Stated goal
Copy the records below verbatim, from the first line through the line containing "link('hem', bm, M['lace'], cur)", inclusive, and output nothing else.
[START OF Record extracts]
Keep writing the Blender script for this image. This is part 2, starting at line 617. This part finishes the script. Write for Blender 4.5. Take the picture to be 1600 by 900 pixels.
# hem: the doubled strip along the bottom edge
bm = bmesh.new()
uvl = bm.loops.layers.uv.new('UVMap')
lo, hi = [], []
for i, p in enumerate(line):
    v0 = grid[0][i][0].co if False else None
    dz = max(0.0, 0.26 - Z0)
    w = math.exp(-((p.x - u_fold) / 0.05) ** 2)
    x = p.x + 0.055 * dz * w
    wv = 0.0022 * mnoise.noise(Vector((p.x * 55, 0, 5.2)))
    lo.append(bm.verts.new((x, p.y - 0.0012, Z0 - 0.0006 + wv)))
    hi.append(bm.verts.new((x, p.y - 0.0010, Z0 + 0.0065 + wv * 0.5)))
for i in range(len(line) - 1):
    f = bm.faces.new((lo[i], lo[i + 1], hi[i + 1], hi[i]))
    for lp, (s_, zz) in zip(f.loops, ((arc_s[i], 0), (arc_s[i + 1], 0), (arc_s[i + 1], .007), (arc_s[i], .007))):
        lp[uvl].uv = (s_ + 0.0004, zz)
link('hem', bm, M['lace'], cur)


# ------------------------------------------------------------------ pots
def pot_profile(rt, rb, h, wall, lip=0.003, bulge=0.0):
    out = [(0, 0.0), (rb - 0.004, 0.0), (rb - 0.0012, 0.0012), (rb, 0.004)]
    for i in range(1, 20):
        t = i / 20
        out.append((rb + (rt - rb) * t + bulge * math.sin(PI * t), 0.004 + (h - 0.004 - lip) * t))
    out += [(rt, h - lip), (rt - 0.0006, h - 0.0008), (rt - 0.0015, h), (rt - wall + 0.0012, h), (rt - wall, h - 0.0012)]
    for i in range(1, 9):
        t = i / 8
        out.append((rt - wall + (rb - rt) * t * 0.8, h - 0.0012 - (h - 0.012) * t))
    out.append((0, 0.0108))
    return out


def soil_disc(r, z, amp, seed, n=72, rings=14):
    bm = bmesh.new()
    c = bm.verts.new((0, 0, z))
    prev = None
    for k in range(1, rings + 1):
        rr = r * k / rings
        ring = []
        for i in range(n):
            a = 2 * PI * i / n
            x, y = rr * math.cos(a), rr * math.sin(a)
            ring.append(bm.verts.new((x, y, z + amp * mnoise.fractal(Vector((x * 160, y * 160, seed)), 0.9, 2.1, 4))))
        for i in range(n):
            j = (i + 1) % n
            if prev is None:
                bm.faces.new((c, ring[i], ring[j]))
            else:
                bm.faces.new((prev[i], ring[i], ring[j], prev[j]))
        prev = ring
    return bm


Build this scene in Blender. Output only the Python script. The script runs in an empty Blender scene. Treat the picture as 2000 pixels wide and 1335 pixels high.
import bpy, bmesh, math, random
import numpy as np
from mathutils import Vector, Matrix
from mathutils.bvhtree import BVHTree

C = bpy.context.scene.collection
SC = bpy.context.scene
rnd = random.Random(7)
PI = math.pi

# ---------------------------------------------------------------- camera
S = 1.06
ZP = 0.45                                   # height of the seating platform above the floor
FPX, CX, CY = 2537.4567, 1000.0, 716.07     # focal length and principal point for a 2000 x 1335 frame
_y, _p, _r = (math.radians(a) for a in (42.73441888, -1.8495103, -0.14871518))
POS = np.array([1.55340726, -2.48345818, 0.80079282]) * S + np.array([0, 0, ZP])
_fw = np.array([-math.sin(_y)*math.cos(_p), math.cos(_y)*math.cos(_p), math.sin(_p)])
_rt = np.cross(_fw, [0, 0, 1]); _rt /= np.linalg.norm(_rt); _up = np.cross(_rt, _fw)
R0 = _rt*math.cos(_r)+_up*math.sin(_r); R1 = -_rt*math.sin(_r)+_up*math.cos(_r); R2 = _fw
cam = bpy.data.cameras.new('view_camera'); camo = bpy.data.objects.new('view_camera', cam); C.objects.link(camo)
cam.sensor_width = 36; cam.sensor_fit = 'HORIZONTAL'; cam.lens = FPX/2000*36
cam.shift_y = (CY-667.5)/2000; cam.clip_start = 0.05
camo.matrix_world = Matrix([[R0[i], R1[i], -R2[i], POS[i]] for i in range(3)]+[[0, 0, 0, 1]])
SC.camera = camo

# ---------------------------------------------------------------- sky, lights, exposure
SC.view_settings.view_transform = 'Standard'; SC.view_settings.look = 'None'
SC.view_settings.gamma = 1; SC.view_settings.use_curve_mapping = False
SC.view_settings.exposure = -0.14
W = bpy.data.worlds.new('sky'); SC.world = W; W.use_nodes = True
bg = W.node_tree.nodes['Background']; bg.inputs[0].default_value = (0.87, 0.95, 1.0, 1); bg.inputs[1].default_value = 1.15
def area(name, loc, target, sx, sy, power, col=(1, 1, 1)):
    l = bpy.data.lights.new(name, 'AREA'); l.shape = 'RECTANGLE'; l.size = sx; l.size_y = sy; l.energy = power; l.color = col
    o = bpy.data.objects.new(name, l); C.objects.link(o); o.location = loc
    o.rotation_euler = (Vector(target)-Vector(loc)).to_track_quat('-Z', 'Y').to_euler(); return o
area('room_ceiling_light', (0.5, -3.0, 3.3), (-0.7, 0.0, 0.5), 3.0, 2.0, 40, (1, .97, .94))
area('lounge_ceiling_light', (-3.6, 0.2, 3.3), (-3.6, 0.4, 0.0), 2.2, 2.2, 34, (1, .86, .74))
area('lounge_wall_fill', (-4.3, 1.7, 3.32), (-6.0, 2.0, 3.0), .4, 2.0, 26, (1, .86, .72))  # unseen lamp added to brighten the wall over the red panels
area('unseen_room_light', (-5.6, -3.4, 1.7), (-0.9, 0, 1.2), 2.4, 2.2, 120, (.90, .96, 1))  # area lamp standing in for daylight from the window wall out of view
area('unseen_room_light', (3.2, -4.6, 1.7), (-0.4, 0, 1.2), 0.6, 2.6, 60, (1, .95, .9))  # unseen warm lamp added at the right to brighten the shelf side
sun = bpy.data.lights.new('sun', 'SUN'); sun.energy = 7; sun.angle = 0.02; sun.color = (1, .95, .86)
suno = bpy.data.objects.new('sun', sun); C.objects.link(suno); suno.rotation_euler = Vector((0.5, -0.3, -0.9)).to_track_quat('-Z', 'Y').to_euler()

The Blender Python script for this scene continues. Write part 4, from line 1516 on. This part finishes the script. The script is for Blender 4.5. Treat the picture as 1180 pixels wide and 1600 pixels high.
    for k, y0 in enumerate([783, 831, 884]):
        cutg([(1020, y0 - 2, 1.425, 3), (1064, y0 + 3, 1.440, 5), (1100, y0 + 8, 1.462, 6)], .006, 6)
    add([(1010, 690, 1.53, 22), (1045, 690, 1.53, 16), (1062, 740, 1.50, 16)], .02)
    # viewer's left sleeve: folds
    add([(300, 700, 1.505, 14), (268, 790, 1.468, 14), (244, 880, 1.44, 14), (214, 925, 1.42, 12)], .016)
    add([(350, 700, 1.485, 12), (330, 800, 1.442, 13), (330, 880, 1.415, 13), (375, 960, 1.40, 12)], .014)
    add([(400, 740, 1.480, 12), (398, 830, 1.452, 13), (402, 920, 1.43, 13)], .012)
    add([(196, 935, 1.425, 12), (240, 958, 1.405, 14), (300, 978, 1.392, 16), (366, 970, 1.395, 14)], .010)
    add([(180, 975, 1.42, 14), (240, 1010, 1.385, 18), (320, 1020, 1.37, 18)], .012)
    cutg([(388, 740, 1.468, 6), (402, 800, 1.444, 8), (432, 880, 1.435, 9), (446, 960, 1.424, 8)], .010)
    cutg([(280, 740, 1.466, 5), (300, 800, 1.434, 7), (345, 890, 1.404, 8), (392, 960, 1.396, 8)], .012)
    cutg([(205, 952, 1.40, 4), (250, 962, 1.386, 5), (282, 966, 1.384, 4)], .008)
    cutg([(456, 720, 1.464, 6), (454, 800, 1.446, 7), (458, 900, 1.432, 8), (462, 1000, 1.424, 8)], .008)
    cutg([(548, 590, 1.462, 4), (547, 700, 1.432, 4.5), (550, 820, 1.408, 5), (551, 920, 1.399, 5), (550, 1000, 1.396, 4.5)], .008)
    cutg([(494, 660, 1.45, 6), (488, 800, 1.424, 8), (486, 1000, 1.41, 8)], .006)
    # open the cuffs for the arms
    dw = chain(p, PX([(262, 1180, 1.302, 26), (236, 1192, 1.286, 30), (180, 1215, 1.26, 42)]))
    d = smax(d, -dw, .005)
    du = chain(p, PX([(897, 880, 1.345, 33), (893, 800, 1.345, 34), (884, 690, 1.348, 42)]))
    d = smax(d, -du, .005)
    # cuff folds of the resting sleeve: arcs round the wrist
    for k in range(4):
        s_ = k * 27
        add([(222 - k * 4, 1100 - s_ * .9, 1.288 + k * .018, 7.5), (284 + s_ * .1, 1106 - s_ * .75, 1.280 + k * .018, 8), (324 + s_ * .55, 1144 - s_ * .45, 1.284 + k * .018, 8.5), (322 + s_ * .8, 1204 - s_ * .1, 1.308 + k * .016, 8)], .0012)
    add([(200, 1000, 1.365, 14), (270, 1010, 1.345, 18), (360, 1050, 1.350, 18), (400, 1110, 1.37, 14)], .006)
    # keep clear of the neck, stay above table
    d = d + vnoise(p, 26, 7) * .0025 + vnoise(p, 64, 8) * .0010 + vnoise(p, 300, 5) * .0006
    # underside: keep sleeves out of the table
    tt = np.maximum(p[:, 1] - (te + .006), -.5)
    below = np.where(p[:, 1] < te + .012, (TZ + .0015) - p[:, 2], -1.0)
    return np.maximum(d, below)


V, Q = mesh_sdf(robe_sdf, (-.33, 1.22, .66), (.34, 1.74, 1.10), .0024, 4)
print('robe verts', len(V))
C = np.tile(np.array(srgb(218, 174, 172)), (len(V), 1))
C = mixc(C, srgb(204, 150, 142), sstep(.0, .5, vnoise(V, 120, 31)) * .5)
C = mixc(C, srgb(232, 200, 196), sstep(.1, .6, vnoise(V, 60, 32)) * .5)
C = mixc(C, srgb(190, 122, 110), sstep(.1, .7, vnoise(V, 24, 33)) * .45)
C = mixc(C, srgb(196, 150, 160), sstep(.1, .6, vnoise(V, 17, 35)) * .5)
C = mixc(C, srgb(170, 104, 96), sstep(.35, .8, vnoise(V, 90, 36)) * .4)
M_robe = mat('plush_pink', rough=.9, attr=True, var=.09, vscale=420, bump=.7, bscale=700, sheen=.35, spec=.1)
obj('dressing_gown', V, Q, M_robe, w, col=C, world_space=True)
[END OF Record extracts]
Solution
Keep writing the Blender script for this image. This is part 2, starting at line 617. This part finishes the script. Write for Blender 4.5. Take the picture to be 1600 by 900 pixels.
# hem: the doubled strip along the bottom edge
bm = bmesh.new()
uvl = bm.loops.layers.uv.new('UVMap')
lo, hi = [], []
for i, p in enumerate(line):
    v0 = grid[0][i][0].co if False else None
    dz = max(0.0, 0.26 - Z0)
    w = math.exp(-((p.x - u_fold) / 0.05) ** 2)
    x = p.x + 0.055 * dz * w
    wv = 0.0022 * mnoise.noise(Vector((p.x * 55, 0, 5.2)))
    lo.append(bm.verts.new((x, p.y - 0.0012, Z0 - 0.0006 + wv)))
    hi.append(bm.verts.new((x, p.y - 0.0010, Z0 + 0.0065 + wv * 0.5)))
for i in range(len(line) - 1):
    f = bm.faces.new((lo[i], lo[i + 1], hi[i + 1], hi[i]))
    for lp, (s_, zz) in zip(f.loops, ((arc_s[i], 0), (arc_s[i + 1], 0), (arc_s[i + 1], .007), (arc_s[i], .007))):
        lp[uvl].uv = (s_ + 0.0004, zz)
link('hem', bm, M['lace'], cur)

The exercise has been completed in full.